National Museum of American History Evacuated Following Bomb Threat

No injuries were reported and no visitors were in danger, said the museum.

The Smithsonian National Museum of American History in Washington DC. Photo: Kevin Carter/Getty Images.

The Smithsonian National Museum of American History, in Washington, D.C., was evacuated on Thursday evening following a bomb threat that came in to the museum at 5:28 pm. The museum was in the process of closing to visitors. The Smithsonian Office of Protection Services responded and conducted a sweep to ensure that all staff were evacuated. 

Museum leadership accounted for all staff, and no visitors were in jeopardy, according to a statement provided by a spokesperson.

“The museum appreciates the immediate response and assistance from area law enforcement,” said the statement.

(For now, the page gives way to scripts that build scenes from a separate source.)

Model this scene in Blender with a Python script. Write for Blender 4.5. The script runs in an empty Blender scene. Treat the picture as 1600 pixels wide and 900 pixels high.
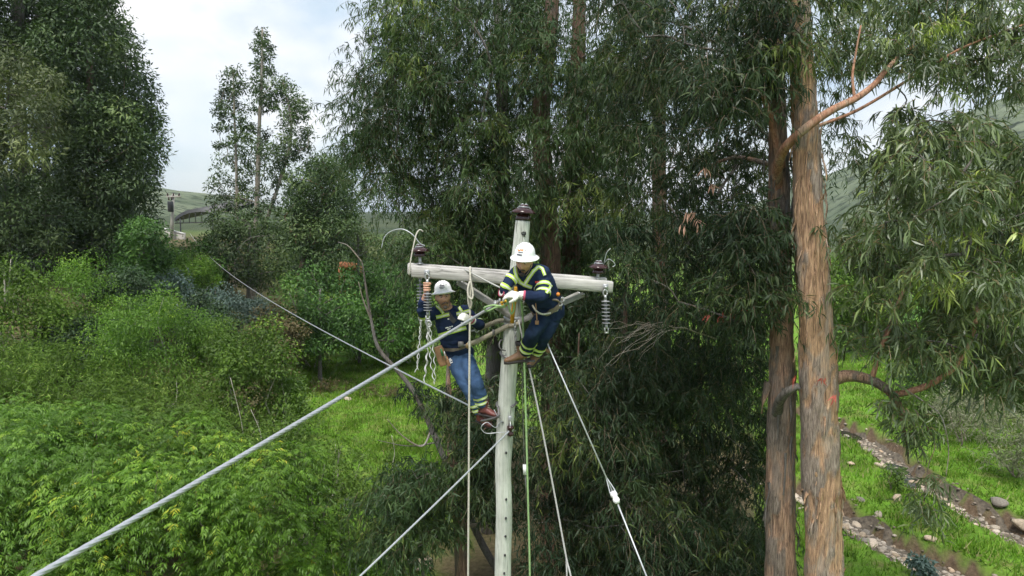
import bpy, bmesh, math, random
import numpy as np
from mathutils import Vector, Matrix
from mathutils.bvhtree import BVHTree

sc = bpy.context.scene
R_ = math.radians
# ------------------------------------------------------------------ camera
F = 1067.0                      # focal length in pixels of the 1600 px wide photograph
CAMZ = 9.0
HAZE_D = 0.0002
PITCH = math.atan2(120.0, F)
cam_d = bpy.data.cameras.new('camera')
cam = bpy.data.objects.new('camera', cam_d)
sc.collection.objects.link(cam)
cam.location = (0, 0, CAMZ)
cam.rotation_euler = (math.pi / 2 - PITCH, 0, 0)
cam_d.sensor_width = 36.0
cam_d.lens = 36.0 * F / 1600.0
cam_d.clip_start = 0.1
cam_d.clip_end = 6000
sc.camera = cam
# ------------------------------------------------------------------ sky
SUN_EL, SUN_AZ = R_(64), R_(196)          # azimuth clockwise from +Y
w = bpy.data.worlds.new('World'); sc.world = w; w.use_nodes = True
nt = w.node_tree; nt.nodes.clear()
def N(t, kind, **kw):
    n = t.nodes.new(kind)
    for k, v in kw.items(): setattr(n, k, v)
    return n
out = N(nt, 'ShaderNodeOutputWorld')
sky = N(nt, 'ShaderNodeTexSky', sky_type='NISHITA', sun_disc=False, sun_elevation=SUN_EL, sun_rotation=SUN_AZ)
bg1 = N(nt, 'ShaderNodeBackground'); bg1.inputs['Strength'].default_value = 0.09
bg2 = N(nt, 'ShaderNodeBackground'); bg2.inputs['Strength'].default_value = 0.60
tc = N(nt, 'ShaderNodeTexCoord')
mp = N(nt, 'ShaderNodeMapping'); mp.inputs['Scale'].default_value = (1, 1, 1.7); mp.inputs['Location'].default_value = (0.35, 0.1, 0.2)
no = N(nt, 'ShaderNodeTexNoise'); no.inputs['Scale'].default_value = 2.6; no.inputs['Detail'].default_value = 7; no.inputs['Roughness'].default_value = 0.52
rp = N(nt, 'ShaderNodeValToRGB')
rp.color_ramp.elements[0].position = 0.36; rp.color_ramp.elements[0].color = (0.38, 0.38, 0.38, 1)
rp.color_ramp.elements[1].position = 0.58; rp.color_ramp.elements[1].color = (1, 1, 1, 1)
no2 = N(nt, 'ShaderNodeTexNoise'); no2.inputs['Scale'].default_value = 3.4; no2.inputs['Detail'].default_value = 6
rp2 = N(nt, 'ShaderNodeValToRGB')
rp2.color_ramp.elements[0].position = 0.40; rp2.color_ramp.elements[0].color = (0.52, 0.66, 0.80, 1)
rp2.color_ramp.elements[1].position = 0.57; rp2.color_ramp.elements[1].color = (1.0, 1.0, 1.0, 1)
mx = N(nt, 'ShaderNodeMixShader')
L = nt.links.new
L(tc.outputs['Generated'], mp.inputs['Vector']); L(mp.outputs[0], no.inputs['Vector']); L(mp.outputs[0], no2.inputs['Vector'])
L(no.outputs['Fac'], rp.inputs[0]); L(no2.outputs['Fac'], rp2.inputs[0])
L(sky.outputs[0], bg1.inputs['Color']); L(rp2.outputs[0], bg2.inputs['Color'])
L(rp.outputs[0], mx.inputs[0]); L(bg1.outputs[0], mx.inputs[1]); L(bg2.outputs[0], mx.inputs[2])
L(mx.outputs[0], out.inputs['Surface'])
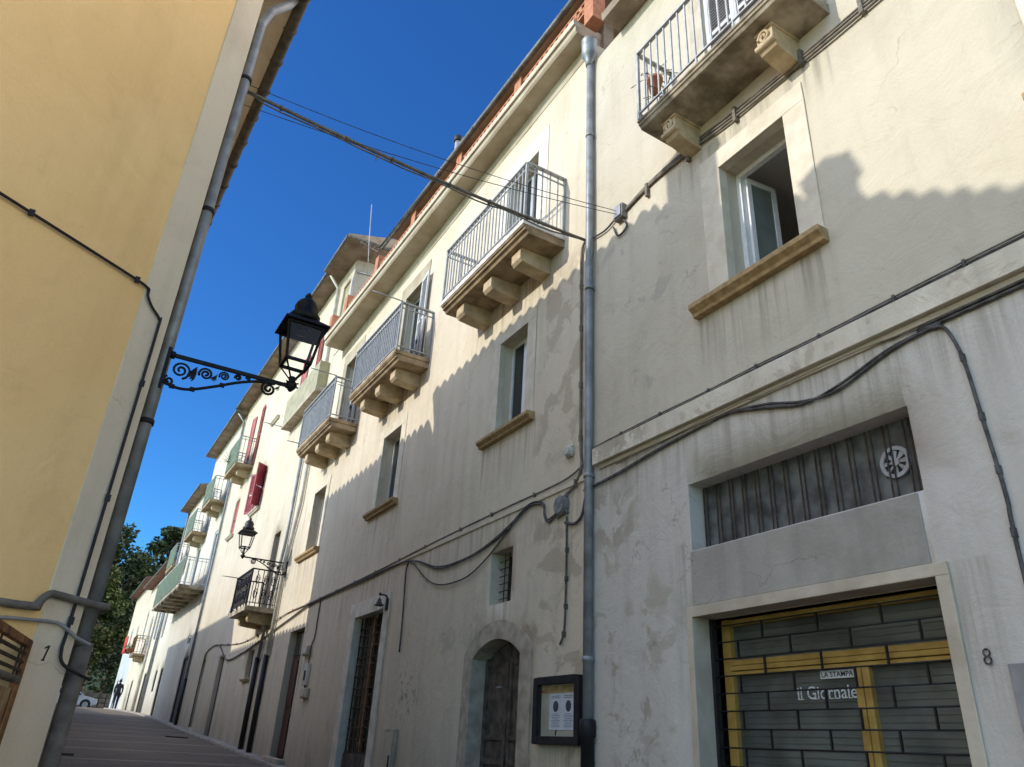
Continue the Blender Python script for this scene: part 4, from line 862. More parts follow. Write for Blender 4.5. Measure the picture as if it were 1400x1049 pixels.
pipe('downpipe', [(4.6, 33.5, 13.25), (4.93, 33.55, 12.9), (4.93, 33.6, 6.0), (4.93, 33.65, 2.0)], 0.05, M['zinc'], Hd); pipe('downpipe_foot', [(4.93, 33.65, 2.02), (4.93, 33.65, gz(33.6) - 0.1)], 0.06, M['castiron'], Hd)
small_balcony(Hd, 33.9, 36.1, 9.3, 0.7, 1.05, M['slab'], M['rail'], M['green'], 2); small_balcony(Hd, 37.6, 39.9, 8.65, 0.7, 1.05, M['slab'], M['rail'], M['green'], 2)
bl_ = small_balcony(Hd, 34.5, 42.9, 5.68, 1.05, 1.15, M['slabdirty'], M['louvre'], M['green'], 0, False, 0.16)
for i in range(7): BX(3.97, FX, 34.9 + i * 1.2, 35.05 + i * 1.2, 5.46, 5.548).build('slab_beam', M['slabdirty'], bl_)
He = plain_house(40.605, 46.6, 11.7, 4.55, M['h4'], 'white house with a small upper balcony at the far end of the long green balcony', [(41.6, 42.4, -0.2, 2.9, 0.13), (43.6, 44.3, 1.9, 2.9, 0.13), (41.2, 42.0, 5.7, 8.0, 0.13), (43.4, 44.2, 8.0, 10.3, 0.13), (45.0, 45.8, 4.6, 6.2, 0.13)])
small_balcony(He, 42.7, 45.2, 7.95, 0.65, 1.1, M['slab'], M['rail'], M['green'], 2)
pipe('downpipe', [(4.93, 46.3, 11.6), (4.93, 46.3, gz(46) - 0.1)], 0.05, M['zinc'], He)
Hf = plain_house(46.7, 57.2, 8.75, 4.5, M['h5'], 'low cream house with a red tiled roof and flowers on its rusty balcony', [(48.2, 49.0, 0.3, 3.0, 0.13), (50.6, 51.5, 0.4, 3.1, 0.13), (54.4, 55.2, 0.5, 2.9, 0.13), (48.4, 49.3, 4.8, 6.6, 0.13), (51.8, 52.6, 4.3, 6.4, 0.13), (55.2, 56.0, 5.4, 7.1, 0.13)], roof_mat=M['redroof'], rise=1.6)
small_balcony(Hf, 51.2, 53.2, 4.2, 0.7, 1.0, M['slab'], M['rust'], None, 2)
pipe('downpipe', [(4.93, 50.0, 8.7), (4.93, 50.0, gz(50) - 0.1)], 0.06, M['palepipe'], Hf); pipe('downpipe', [(4.93, 47.0, 8.7), (4.93, 47.0, gz(47) - 0.1)], 0.05, M['zinc'], Hf)
mb = MB(); mb.box(7.2, 7.6, 52, 52.5, 9.4, 10.7); mb.box(7.15, 7.65, 51.95, 52.55, 10.7, 10.8); mb.build('chimney', M['h4'], Hf)
Hg = plain_house(57.3, 67.5, 9.5, 4.5, M['h6'], 'house with a pale blue lower wall at the far end of the row', [(62.0, 62.8, 0.8, 3.4, 0.13), (65.0, 65.8, 1.0, 3.4, 0.13), (59.8, 60.6, 5.0, 6.6, 0.13), (63.8, 64.6, 5.2, 6.8, 0.13)], roof_mat=M['redroof'])

# ------------------------------------------------------------------ left row: yellow corner house and the houses behind it
C0 = Vector((0.13, 6.7, 0)); A56 = math.radians(56); WD = Vector((-math.sin(A56), -math.cos(A56), 0)); WN = Vector((math.cos(A56), -math.sin(A56), 0))
def yw(along, z, out=0.0): return C0 + WD * along + WN * out + Vector((0, 0, z))
Hy = thing('corner_house', (C0.x, C0.y, gz(6.7)), 'yellow ochre corner house with a cream corner strip, seen from below at the left', 'house')
back = [(-9.0, 12.6), (-9.0, 0.6)]; far = Vector((-0.10, 12.6, 0)); near = C0 + WD * 11
wm = MB(); zb, zt = -2.6, 8.33
ring = [C0, far, Vector((-9.5, 12.6, 0)), Vector((-9.5, near.y, 0)), near]
mb = MB()
n = 26
for i in range(n):                                              # front wall with a faintly uneven face
    for j in range(24):
        a0, a1 = 11 * i / n, 11 * (i + 1) / n; z0, z1 = zb + (zt - zb) * j / 24, zb + (zt - zb) * (j + 1) / 24
        g = lambda a, z: yw(a, z, wob(a * 0.7 + 40, z * 0.7, 0.008))
        mb.face([g(a0, z0), g(a0, z1), g(a1, z1), g(a1, z0)], True)
for a, b_ in zip(ring, ring[1:]): mb.face([(a.x, a.y, zb), (b_.x, b_.y, zb), (b_.x, b_.y, zt), (a.x, a.y, zt)])
mb.build('wall', M['yellow'], Hy)
SD = (far - C0).normalized(); SN = Vector((SD.y, -SD.x, 0))
q = MB(); e0 = C0 + WN * 0.014 + SN * 0.014
q.prism([yw(0.292, zb, 0.014), yw(0.292, zb, -0.05), C0 + SD * 0.05 + Vector((0, 0, zb)) - SN * 0.05, C0 + SD * 5.8 - SN * 0.05 + Vector((0, 0, zb)), C0 + SD * 5.8 + SN * 0.014 + Vector((0, 0, zb)), C0 + SN * 0.014 + WN * 0.014 + Vector((0, 0, zb))], (0, 0, 8.32 - zb))
q.build('corner_strip', M['quoin'], Hy, 0.008)
E1 = Vector((0.60, 6.36, 8.36)); ED = Vector((-0.838, -0.545, 0)); E0 = E1 + ED * 10.5; E2 = Vector((0.42, 12.7, 8.36)); E3 = Vector((-9.8, 12.7, 8.36)); E4 = Vector((-9.8, E0.y, 8.36))
R1, R2, R0 = Vector((-4.3, 8.4, 9.75)), Vector((-4.3, 12.7, 9.75)), Vector((-8.2, 5.6, 9.75))
mb = MB(); mb.prism([E1 + Vector((0, 0, -0.03)), E2 + Vector((0, 0, -0.03)), E3 + Vector((0, 0, -0.03)), E4 + Vector((0, 0, -0.03)), E0 + Vector((0, 0, -0.03))], (0, 0, 0.05)); mb.build('soffit', M['quoin'], Hy)
def tiles(mb, a, b_, ra, rb, pitch=0.30, amp=0.12):
    """barrel-tile surface between an eave a-b and a ridge ra-rb"""
    L = (b_ - a).length; n = round(L / pitch) * 8
    for i in range(n):
        row = []
        for t in (i / n, (i + 1) / n):
            h = abs(math.sin(math.pi * t * n / 8)) * amp; lo = a.lerp(b_, t) + Vector((0, 0, 0.03 + h)); hi = ra.lerp(rb, t) + Vector((0, 0, 0.03 + h)); row.append((lo, hi))
        mb.face([row[0][0], row[1][0], row[1][1], row[0][1]], True); mb.face([row[0][0], row[1][0], row[1][0] - Vector((0, 0, 0.035)), row[0][0] - Vector((0, 0, 0.035))])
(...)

The D.C. Metropolitan Police Department and the U.S. Park Police are investigating the threat. Neither immediately responded to requests for further information. 

The museum reopened to the public at 10 a.m. Friday. 

Part of the Smithsonian group of museums, NMAH resides in an 800,000-square-foot building designed by McKim, Mead and White on the National Mall. It opened in 1964 as the National Museum of History and Technology and changed its name in 1980. The museum receives four million visitors a year and is a National Historic Landmark.

Just last month, the Louvre in Paris received a bomb threat via its online contact form that targeted “the Mona Lisa and many other masterpieces.” The museum was searched, but nothing was found.